Chun leads us into the second section, “Amulet,” where the journey traverses through a prison, a broken home, the Andes, and more. There is an urgency to run toward forgiveness even as the narrator is unable to do so. The idea that forgiveness must be given to move on is strong, but the mind can sometimes move faster than the heart and body are able to when they are harmed. “Peachwood Pendant” is one of the most beautifully haunted poems in the collection where the narrator is still unable to hold and carry the unloved or those not loved enough even if they should be loved. Ending the section with “Photo of My Mother at Twenty-Five,” brings us full circle to the broken home and the plight of a single mother, but there is beauty in her struggle, at least as seen through the narrator’s eyes — “It’s spring again./Look at those yellow flowers.//I feel so light,/slipping from your body.”

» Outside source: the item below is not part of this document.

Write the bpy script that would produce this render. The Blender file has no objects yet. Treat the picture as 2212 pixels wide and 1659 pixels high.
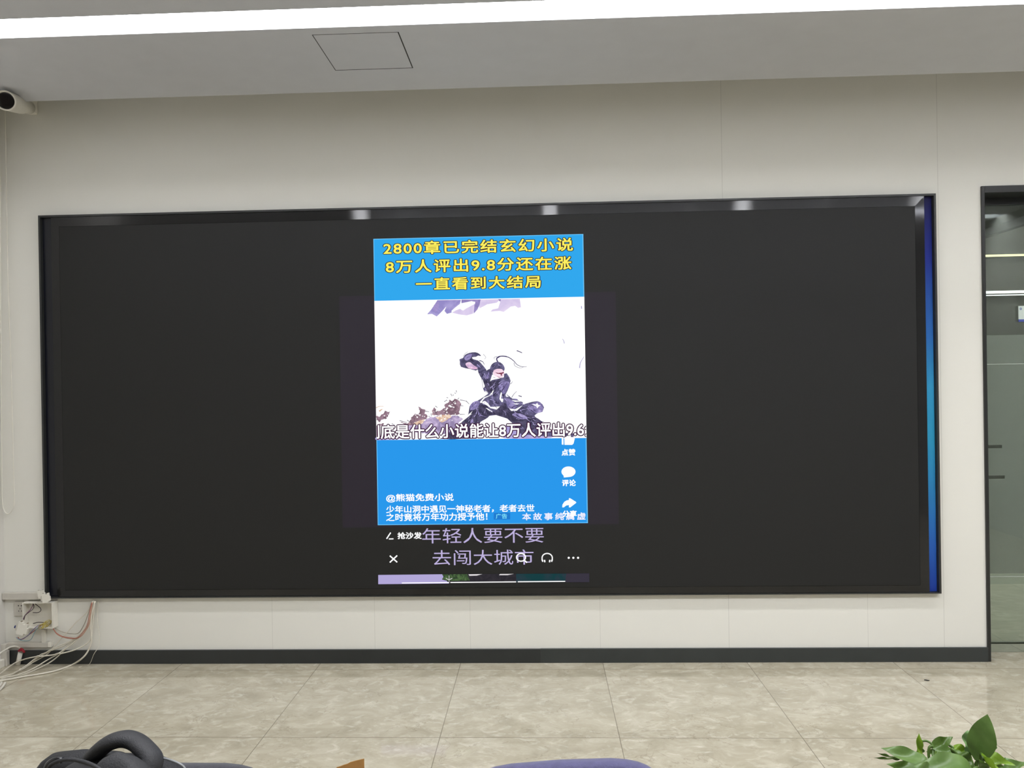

In the final two sections, “Almanac” and “Window,” we begin to explore important dates from a great flood to the first moon. These are windows into the past. Through these events we are given a window through which the narrator can journey into the future without the weight of the past bogging them down in the river. In “Chrysanthemum is Prettiest in the Ninth Moon,” the narrator says, “The window has moved./My gray-haired elders are still there,/counting chrysanthemum petals in the sun,/each petal a sad shoe.” When we get to “Off Year,” the narrator has “swept spiders off the walls” moving forward into the future.

Lantern Puzzle by Ye Chun is meditative in its journey of unraveling the self and the past, winding and unwinding it to view it from different angles to achieve a peace with the past and the future. Chun’s use of language is deeply rooted in nature, but it also adept at capturing the abstract emotions of life in a way the breathes new life into family history.